Em relação às Turmas, compostas por cinco ministros, não há uma determinação expressa no Regimento Interno já que, à época em que o texto foi editado, somente o plenário da Corte julgava ações penais originárias, aquelas que tinham como sede o próprio Supremo, não vindo de outras instâncias.
Com essa ausência, a solução da Corte se baseou na analogia, respeitando a proporcionalidade. Em um julgamento realizado em 2018, o Tribunal entendeu "cabíveis embargos infringentes contra decisão proferida em sede de ação penal de competência originária das Turmas, e, por maioria, fixou como requisito de cabimento desse recurso a existência de dois votos minoritários absolutórios em sentido próprio".
Assim, somente a divergência de Fux não seria suficiente para o cabimento desses embargos, sendo necessário ao menos mais um voto contrário à maioria.

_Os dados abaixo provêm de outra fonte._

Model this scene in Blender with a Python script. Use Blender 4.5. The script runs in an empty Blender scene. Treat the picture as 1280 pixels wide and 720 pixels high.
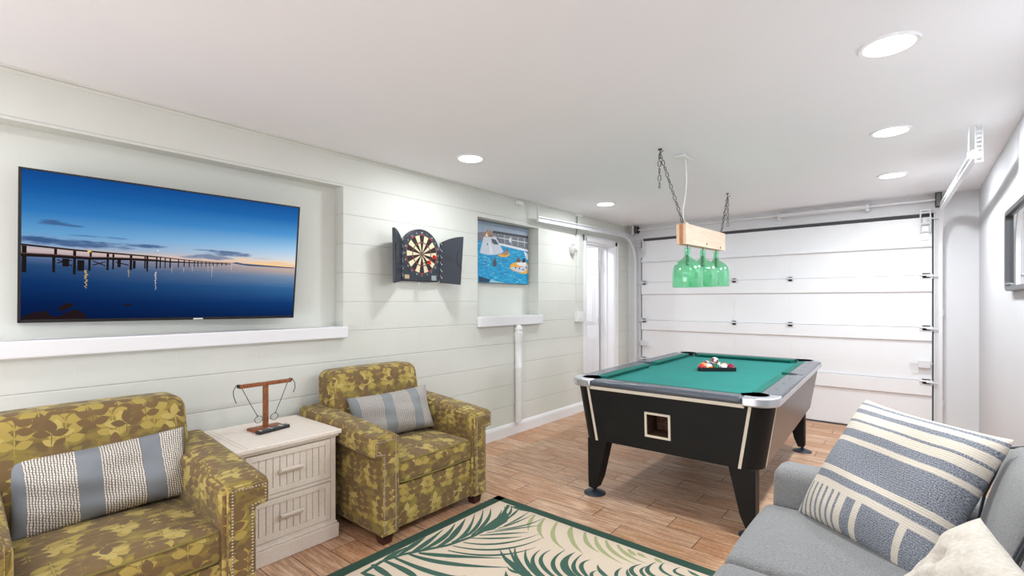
import bpy, bmesh, math, random
from math import sin, cos, pi, radians, sqrt
from mathutils import Vector, Matrix, Euler
S = bpy.context.scene
COL = S.collection
random.seed(4)

# ------------------------------------------------------------------ colour and materials
def lin(c):
    return tuple((x/255/12.92 if x/255 <= .04045 else ((x/255+.055)/1.055)**2.4) for x in c)

class N:
    """small node-tree writer"""
    def __init__(s, name):
        s.m = bpy.data.materials.new(name); s.m.use_nodes = True
        s.t = s.m.node_tree; s.n = s.t.nodes; s.n.clear()
        s.out = s.n.new('ShaderNodeOutputMaterial')
    def new(s, typ, ins=None, **kw):
        n = s.n.new(typ)
        for k, v in kw.items(): setattr(n, k, v)
        if ins:
            for k, v in ins.items(): s.put(n.inputs[k], v)
        return n
    def put(s, sock, v):
        if isinstance(v, bpy.types.NodeSocket): s.t.links.new(v, sock)
        elif isinstance(v, bpy.types.Node): s.t.links.new(v.outputs[0], sock)
        else:
            if isinstance(v, tuple) and len(v) == 3 and len(getattr(sock, 'default_value', (0,0,0))) == 4: v = v+(1,)
            sock.default_value = v
    def math(s, op, a, b=None, c=None, clamp=False):
        n = s.n.new('ShaderNodeMath'); n.operation = op; n.use_clamp = clamp
        for i, v in enumerate((a, b, c)):
            if v is not None: s.put(n.inputs[i], v)
        return n.outputs[0]
    def mix(s, f, a, b, blend='MIX'):
        n = s.n.new('ShaderNodeMix'); n.data_type = 'RGBA'; n.blend_type = blend
        s.put(n.inputs[0], f); s.put(n.inputs[6], a); s.put(n.inputs[7], b)
        return n.outputs[2]
    def noise(s, vec, scale, detail=2, rough=.5, dist=0):
        n = s.new('ShaderNodeTexNoise', {'Scale': scale, 'Detail': detail, 'Roughness': rough, 'Distortion': dist})
        if vec is not None: s.put(n.inputs['Vector'], vec)
        return n.outputs['Fac']
    def ramp(s, f, stops, interp='LINEAR'):
        n = s.n.new('ShaderNodeValToRGB'); r = n.color_ramp; r.interpolation = interp
        while len(r.elements) < len(stops): r.elements.new(.5)
        for e, (p, c) in zip(r.elements, stops):
            e.position = p
        for e, (p, c) in zip(r.elements, stops):
            e.color = tuple(c)+(1,) if not isinstance(c, (int, float)) else (c, c, c, 1)
        s.put(n.inputs[0], f)
        return n.outputs[0]
    def obj(s): return s.new('ShaderNodeTexCoord').outputs['Object']
    def uv(s): return s.new('ShaderNodeTexCoord').outputs['UV']
    def mapping(s, vec, loc=(0,0,0), rot=(0,0,0), scale=(1,1,1), typ='POINT'):
        n = s.new('ShaderNodeMapping', vector_type=typ)
        s.put(n.inputs[0], vec); n.inputs[1].default_value = loc; n.inputs[2].default_value = rot; n.inputs[3].default_value = scale
        return n.outputs[0]
    def sep(s, vec):
        n = s.n.new('ShaderNodeSeparateXYZ'); s.put(n.inputs[0], vec); return n.outputs
    def comb(s, x, y, z=0.0):
        n = s.n.new('ShaderNodeCombineXYZ')
        for i, v in enumerate((x, y, z)): s.put(n.inputs[i], v)
        return n.outputs[0]
    def bump(s, h, strength=.3, dist=.002):
        return s.new('ShaderNodeBump', {'Height': h, 'Strength': strength, 'Distance': dist}).outputs[0]
    def pbsdf(s, color, rough=.5, metal=0.0, normal=None, **kw):
        p = s.n.new('ShaderNodeBsdfPrincipled')
        s.put(p.inputs['Base Color'], color); s.put(p.inputs['Roughness'], rough); s.put(p.inputs['Metallic'], metal)
        if normal is not None: s.put(p.inputs['Normal'], normal)
        for k, v in kw.items(): s.put(p.inputs[k.replace('_', ' ')], v)
        s.t.links.new(p.outputs[0], s.out.inputs[0])
        return s.m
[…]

Caso isso aconteça, o julgamento dos embargos infringentes vai a plenário, o que abre a possibilidade também de pedidos de vista de ministros mais alinhados com o ex-presidente, como André Mendonça ou Nunes Marques, adiando o trânsito em julgado.
Esse período estendido permitiria a Bolsonaro não só ganhar mais tempo para permanecer em liberdade como também lhe daria a possibilidade de acirrar mais o clima político contra sua condenação, fomentando sua base de apoio. As chances de absolvição de fato são quase nulas pelo que se viu no andamento da ação penal até aqui.